Let $u,v \in \mathbb C, u\ne\pm v, |u| = |v| = 1$. Show $$ \frac {uv}{(u+v)^2} \in \mathbb R, \quad \frac {u+v}{u-v}i \in \mathbb R.$$ Source: Art of Problem Solving.
My proof is below. I request verification and critique on both the proofs and exposition as well as other approaches.
Proof 1: Since $u\bar u = 1 = v \bar v$, then $$uv(\bar u + \bar v)^2 = u \bar v + v \bar u + 2 = \bar u \bar v (u + v)^2$$ then $$\frac {uv} {(u + v)^2} = \overline{\frac{uv}{(u+v)^2}}$$ and is real. Likewise, since $$(u+v)(\bar u - \bar v) = v \bar u - u \bar v = -(u-v)(\bar u + \bar v)$$ then $$\frac {u+v}{u-v} = -\overline{\frac{u+v}{u-v}}$$ and is pure imaginary.
Proof 2: Let $w = u+v$. Quadrilateral $O,U,V,W$ is a parallelogram with $OU \cong OV$ and therefore a rhombus. Therefore, its diagonal $OW$ bisects $\angle UOV$. Then $$\arg(u+ v)= \arg w = \frac 1 2 (\arg u + \arg v) = \frac 1 2 \arg(uv)$$ and $$\arg (u+v)^2 = \arg(uv).$$ Consequently, their ratio $\frac {uv}{(u+v)^2}$ is real.

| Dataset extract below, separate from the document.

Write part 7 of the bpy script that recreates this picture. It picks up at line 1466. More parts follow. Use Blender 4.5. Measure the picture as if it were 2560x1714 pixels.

Likewise, $u+v$ and $u-v$ are diagonals of this rhombus and consequently mutually perpendicular. Their ratio is therefore pure imaginary, completing the proof.
Draw on argand plane. $u$ and $v$ lies on the unit circle centered on the origin. $u-v$ is parallel to the secant line passing through $u$ and $v$. $u+v$ is parallel to line passing through the origin and the midpoint of $uv$. Consequently, $u+v\perp u-v$ or
$$ \frac{u-v}{u+v}\in \mathbb{I} $$
For the second part,
$$ \frac{uv}{(u+v)^{2}} = \frac{1}{4}\left( 1 + \left( \frac{u-v}{u+v} \right)^{2} \right) $$
Square of pure imaginary number is real, proven.